Earlier this week, we reported that Olivia Jade Giannulli, the 21 year-old daughter of former “Fuller House” star Lori Loughlin, had given a tell-all interview about her parents’ role in the college admissions scandal. It didn’t take long for this to blow up in her face, however, as Joy Behar used the interview to attack her and other members of her generation on “The View.”

Olivia Jade said on “Red Table Talk” that white privilege played a role in the college admissions scandal that has put both of her parents in prison, and Behar agreed with this.

“We know that White privilege is everywhere,” Behar said. “I understand my own White privilege. I always have. I just think about things like that all the time.”

The talk show host went on to add that she believes white privilege starts in the classroom.

“I was a school teacher. Let’s remember that for a minute,” she explained. “Because I don’t think that kids in this country are learning our history. They’re not learning about slavery. They’re not learning about Jim Crow. They don’t understand the history of Black Americans in this country. If they did, they would then understand White privilege better.

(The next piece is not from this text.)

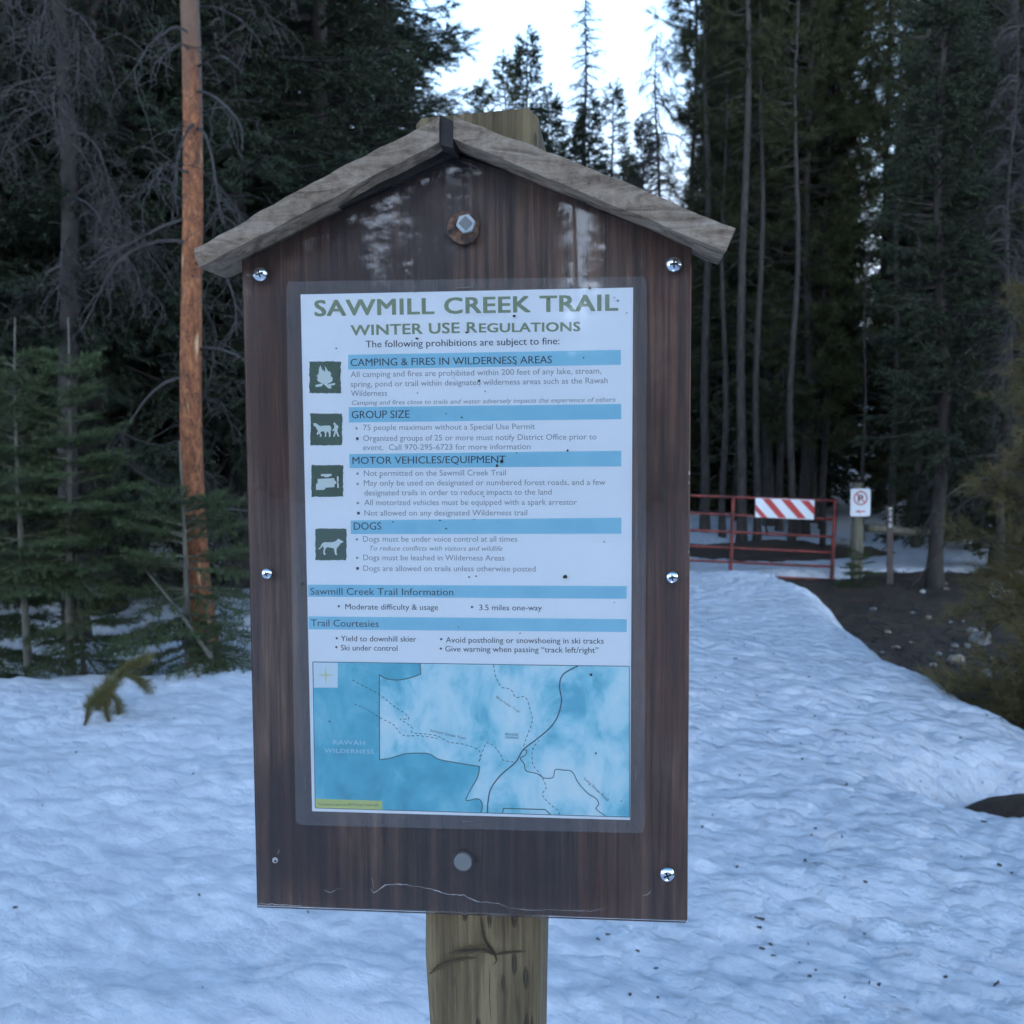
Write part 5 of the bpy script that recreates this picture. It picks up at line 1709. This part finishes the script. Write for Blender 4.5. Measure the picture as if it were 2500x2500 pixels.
def long_pine(seed, h, r, z0):
    rs = np.random.default_rng(seed)
    tm, ax = trunk_mesh(h, .08, M['bark'], rs)
    A = Acc(); P = []; D = []; Z = []
    for z in np.arange(z0, h - .1, .10):
        f = z / h
        for k in range(8):
            L = r * max(1 - f, .05) ** .7 * rs.uniform(.6, 1.1); a = rs.uniform(0, 6.283)
            e = math.radians(-12 + 45 * f + rs.uniform(-12, 12))
            pth = wander(rs, ax(z), (math.cos(a) * math.cos(e), math.sin(a) * math.cos(e), math.sin(e)), L, 8, -.02, .06)
            A.stick(pth, .012, .004)
            for q in np.arange(2.0, 8.01, .5):
                i0 = min(int(q), 7); c = pth[i0] + (pth[i0 + 1] - pth[i0]) * (q - i0)
                tg = unit(pth[i0 + 1] - pth[i0])
                for w in range(3):
                    d2 = unit(tg + rs.normal(0, .55, 3) + np.array([0, 0, .25])); l2 = rs.uniform(.08, .3) * (1.2 - q / 10)
                    A.stick(np.array([c, c + d2 * l2]), .004, .002)
                    m_ = max(1, int(l2 / .06))
                    for g in (np.arange(m_) + .8) / m_: P.append(c + d2 * l2 * g); D.append(d2); Z.append(.12 * rs.uniform(.8, 1.2))
    V, F = place(T_LONG, np.array(P), unit(np.array(D)) + rs.normal(0, .15, (len(P), 3)), np.array(Z), rs); A.add(V, F, 0)
    return tm, A.mesh('crown', [M['olive'], M['bark']])


PROTO['longpine'] = long_pine(31, 5.4, 1.45, .12)
plant('longpine', 'pine_tree', 4.0, 6.5, 1.0, 'olive long needled pine reaching in at the right edge', rz=.4)
PROTO['firE'] = sapling(27, .8, .4, .02, M['fir'], M['bark'], .015)
plant('firE', 'fir_sapling', at(2105, 14.4), 14.4, .75, 'little fir at the foot of the no parking sign', 'sapling', rz=1.0)

# the wood behind the photographer, mirrored in the plastic cover
G4 = 'trees behind the viewer'
brs = np.random.default_rng(77)
for k in range(54):
    x = -20 + 40 * (k % 27) / 26 + brs.uniform(-.6, .6); y = (-22 if k < 27 else -28) + brs.uniform(-1.5, 1.5)
    plant(('spruceC', 'spruceB', 'narrow')[k % 3], 'spruce_tree', x, y, brs.uniform(.54, .76) * (1 if k < 27 else 1.15), 'tall conifer mirrored faintly in the plastic cover', 'tree', G4, szr=1.5)
for k in range(24):
    x = -24 + 48 * k / 23 + brs.uniform(-.6, .6); y = -33 + brs.uniform(-1.5, 1.5)
    plant('spruceA', 'spruce_tree', x, y, brs.uniform(.52, .62), 'tall conifer mirrored faintly in the plastic cover', 'tree', G4, szr=1.5)
for x, y, k, s in ((-3.6, -19, 'poleC', .62), (-1.2, -20, 'poleA', .66), (.7, -19, 'poleD', .66), (2.4, -20, 'poleC', .66), (-2.4, -18.5, 'poleD', .7), (-.3, -18, 'poleB', .62), (1.6, -18, 'poleD', .7), (3.2, -18.5, 'poleD', .66), (5.2, -19, 'poleC', .66), (-5, -19, 'poleB', .66), (4.0, -19.5, 'poleB', .6), (-9, -9, 'spruceB', 1), (10, -6, 'spruceA', 1.0), (-10, -2, 'spruceA', 1)):
    plant(k, 'pine_tree' if 'pole' in k else 'spruce_tree', x, y, s, 'tall conifer mirrored faintly in the plastic cover', 'tree', G4)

“My suggestion is, start teaching this stuff. It’s deplorable … that they do not learn history, period. I mean, people who are young, under 50, don’t know who FDR was,” Behar added. “You know, they think that Paul McCartney was part of a group called Wings. They don’t … you know what I mean? They don’t know stuff, and they need to learn.”

Loughlin and her husband, fashion designer Mossimo Giannulli, are both currently in prison on charges related to them allegedly paying $500,000 in bribe money to have Olivia Jade and her older sister Isabella admitted to the University of Southern California as members of the crew team, even though neither girl had ever rowed before

Olivia Jade admitted in her interview that she initially didn’t understand that her parents had done anything wrong.

“When all of this first happened and it became public, I remember thinking — which, my thoughts are completely different now — but I remember thinking, ‘How are people mad about this?'” Olivia Jade recalled. “I know that sounds so silly but in the bubble I grew up in, I didn’t know so much outside of it, and a lot of kids in that bubble, their kids were donating to schools and doing stuff …. so many advantages, it’s not fair and its not right, but it was happening. And so when this first came out I was like, ‘I don’t really understand, what is wrong with this?'”

She went on to try and explain her parents’ mindset by suggesting that they had a similar way of thinking.

“I just want people to know, they were just, like, in their heads,” she explained. “It was like, ‘Everybody has a college counselor and I will just donate to a school like all my friends did with their kids,’ and I think what is crazier is how so many people in our area don’t recognize that it’s wrong. I think although it took a crazy experience for me and my family to realize that, I am happy that we do. That will never happen when I have kids — that will never happen.”